▶

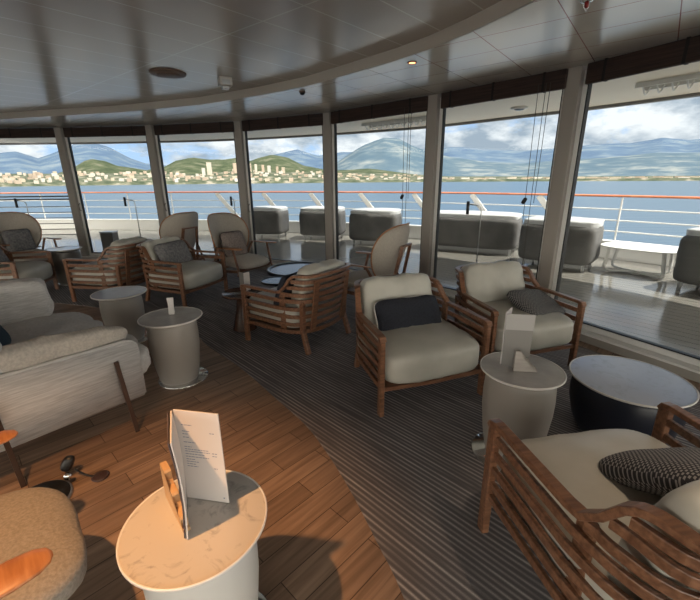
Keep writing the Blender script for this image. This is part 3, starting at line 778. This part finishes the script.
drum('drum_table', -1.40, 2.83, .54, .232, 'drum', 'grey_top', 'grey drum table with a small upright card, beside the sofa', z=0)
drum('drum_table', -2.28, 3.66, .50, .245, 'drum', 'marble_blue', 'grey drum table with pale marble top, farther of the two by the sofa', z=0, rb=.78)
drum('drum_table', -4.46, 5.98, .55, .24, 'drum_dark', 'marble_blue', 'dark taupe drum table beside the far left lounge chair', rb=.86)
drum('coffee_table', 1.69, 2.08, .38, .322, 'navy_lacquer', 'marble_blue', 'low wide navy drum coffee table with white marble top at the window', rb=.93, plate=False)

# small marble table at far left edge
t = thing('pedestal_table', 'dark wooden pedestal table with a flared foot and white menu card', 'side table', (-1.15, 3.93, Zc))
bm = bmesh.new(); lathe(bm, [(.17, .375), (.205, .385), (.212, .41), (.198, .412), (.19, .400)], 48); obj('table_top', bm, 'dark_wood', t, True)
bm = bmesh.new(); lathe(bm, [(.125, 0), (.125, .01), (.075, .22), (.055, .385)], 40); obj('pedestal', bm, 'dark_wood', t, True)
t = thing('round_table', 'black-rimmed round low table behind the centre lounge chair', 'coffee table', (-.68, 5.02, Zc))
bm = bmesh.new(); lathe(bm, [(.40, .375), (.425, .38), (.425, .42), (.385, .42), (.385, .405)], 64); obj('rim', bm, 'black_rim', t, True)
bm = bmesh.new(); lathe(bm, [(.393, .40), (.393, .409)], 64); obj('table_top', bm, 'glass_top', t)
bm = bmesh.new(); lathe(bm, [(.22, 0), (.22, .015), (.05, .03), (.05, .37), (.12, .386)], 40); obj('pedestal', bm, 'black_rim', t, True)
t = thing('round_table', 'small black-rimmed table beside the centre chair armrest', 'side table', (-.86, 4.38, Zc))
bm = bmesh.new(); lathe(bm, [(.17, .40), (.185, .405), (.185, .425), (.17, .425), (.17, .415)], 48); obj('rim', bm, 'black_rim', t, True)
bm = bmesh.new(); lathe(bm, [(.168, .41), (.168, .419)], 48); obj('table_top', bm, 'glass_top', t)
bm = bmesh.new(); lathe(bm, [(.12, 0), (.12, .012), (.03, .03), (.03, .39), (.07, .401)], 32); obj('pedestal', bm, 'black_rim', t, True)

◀

▸ **WHAT IS BEING ASKED**
Take the material above from its first line through the line holding "window', rb=.93, plate=False)" and set it down exactly, without the pictures.

▸ **RESPONSE TO THIS EXERCISE**
Keep writing the Blender script for this image. This is part 3, starting at line 778. This part finishes the script.
drum('drum_table', -1.40, 2.83, .54, .232, 'drum', 'grey_top', 'grey drum table with a small upright card, beside the sofa', z=0)
drum('drum_table', -2.28, 3.66, .50, .245, 'drum', 'marble_blue', 'grey drum table with pale marble top, farther of the two by the sofa', z=0, rb=.78)
drum('drum_table', -4.46, 5.98, .55, .24, 'drum_dark', 'marble_blue', 'dark taupe drum table beside the far left lounge chair', rb=.86)
drum('coffee_table', 1.69, 2.08, .38, .322, 'navy_lacquer', 'marble_blue', 'low wide navy drum coffee table with white marble top at the window', rb=.93, plate=False)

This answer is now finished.